Hy-Wynne Farm, Landmark # 12

On September 14, 2023 the Newstead Historical Society designated Hy-Wynne Farms and the Sutton family’s home Century Landmark #12. Originally the home and farm of L.H. Sutton, the property was once also used to stable the horses for Wheat’s Ice Cream Co., which Mr. Sutton was the President of at the turn of the century.

Town records indicate the home was built in 1880 but the 1880 map only shows only a small home. The 1909 map shows the land was owned by E.C. Bitterman, and shows a house, a barn, and four outbuildings. According to the abstract H.L. Sutton purchased two parcels of land, one in 1911 and one in 1914.
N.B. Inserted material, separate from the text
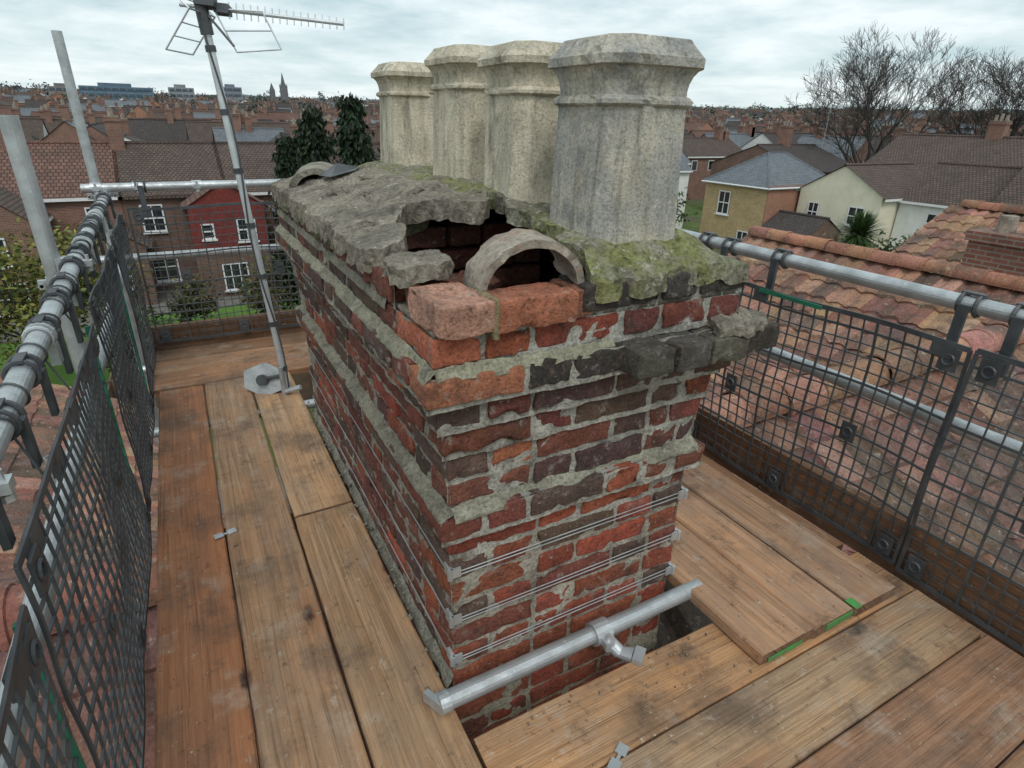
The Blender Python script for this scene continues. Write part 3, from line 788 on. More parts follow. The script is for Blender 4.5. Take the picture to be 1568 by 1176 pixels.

The town lists the home as having 20 rooms, a double gazebo porch, a” Porte cochere”, 8 bedrooms and 2 baths. The” Porte cochere” is what we would call a carport today, built in the day, to protect people from the elements when exiting their carriages. Both the” Porte cochere” and the double gazebo porches are believed to have been additions L.H. Sutton made.
The property is bordered by a stone fence, which was threatened with removal when route 93 went through, because part of the land behind the fence is not owned by the Suttons, but by the state. Fortunately, the fence survived the threat. There are two cobblestone fence posts, like the ones out front remaining on the property.

The main barn is believed to have been built in 1888. Originally the property ran all the way up and down Buell Street on both sides of the street, stretching as far back as Hake Road on one side and back to the park on the other side and up to the corner of route 5 and Buell Street where the E.G. Tax building was, which was the former Sutton Garage, owned by L.F. Sutton, L.H.”s son. The property did not necessarily cover every lot but was 400 acres at the time of LH.’s death in 1941. Today it is 49 acres.

The main barn caught on fire in the 1920’s and was reconstructed on its foundation. The Knight-Sutton has pictures of the fire. The roof has been redone three times. In 1978 a large riding arena was added by Edwin and Corky Sutton, owners of Hy-Wynne farms, which Edwin began managing in 1969. The current farm stables, boards, and breeds horses, as well as giving riding lessons.

In the mid 1930’s. L.H. donated 50 acres to Akron Falls Park for the park and lake, as well as the property for the right of way connecting Clarence Center Rd. across Buell Street through the Sutton Farm into a gully where a bridge would be built spanning the creek by deeding it to the village. Mr. Sutton also donated all the sand and gravel for the dam.
The property adjoining the house originally had a rock garden with a fountain, a greenhouse, a tennis court, a smokehouse, chicken coops, a hog barn, a cow milking barn, silos, a milk house, and in the main barn three levels of stalls.

There was also an apple orchard and a small child’s in-ground pool. At one time peacocks were raised there. There were other outbuildings for maintenance purposes. Today many of these buildings have been converted for stabling purposes. There are 65 stalls.

The interior of the house has an imposing entrance, with a grand piano at the base of a grand staircase, with a long landing at its top. In the early and mid-1900’s there was a servant’s bedroom upstairs, and a bedroom converted to a painting room for L.H. Sutton’s daughter-in-law.

A working farm and a cavalcade of history, since the early 1900’s it is truly worthy of being Century Landmark #12.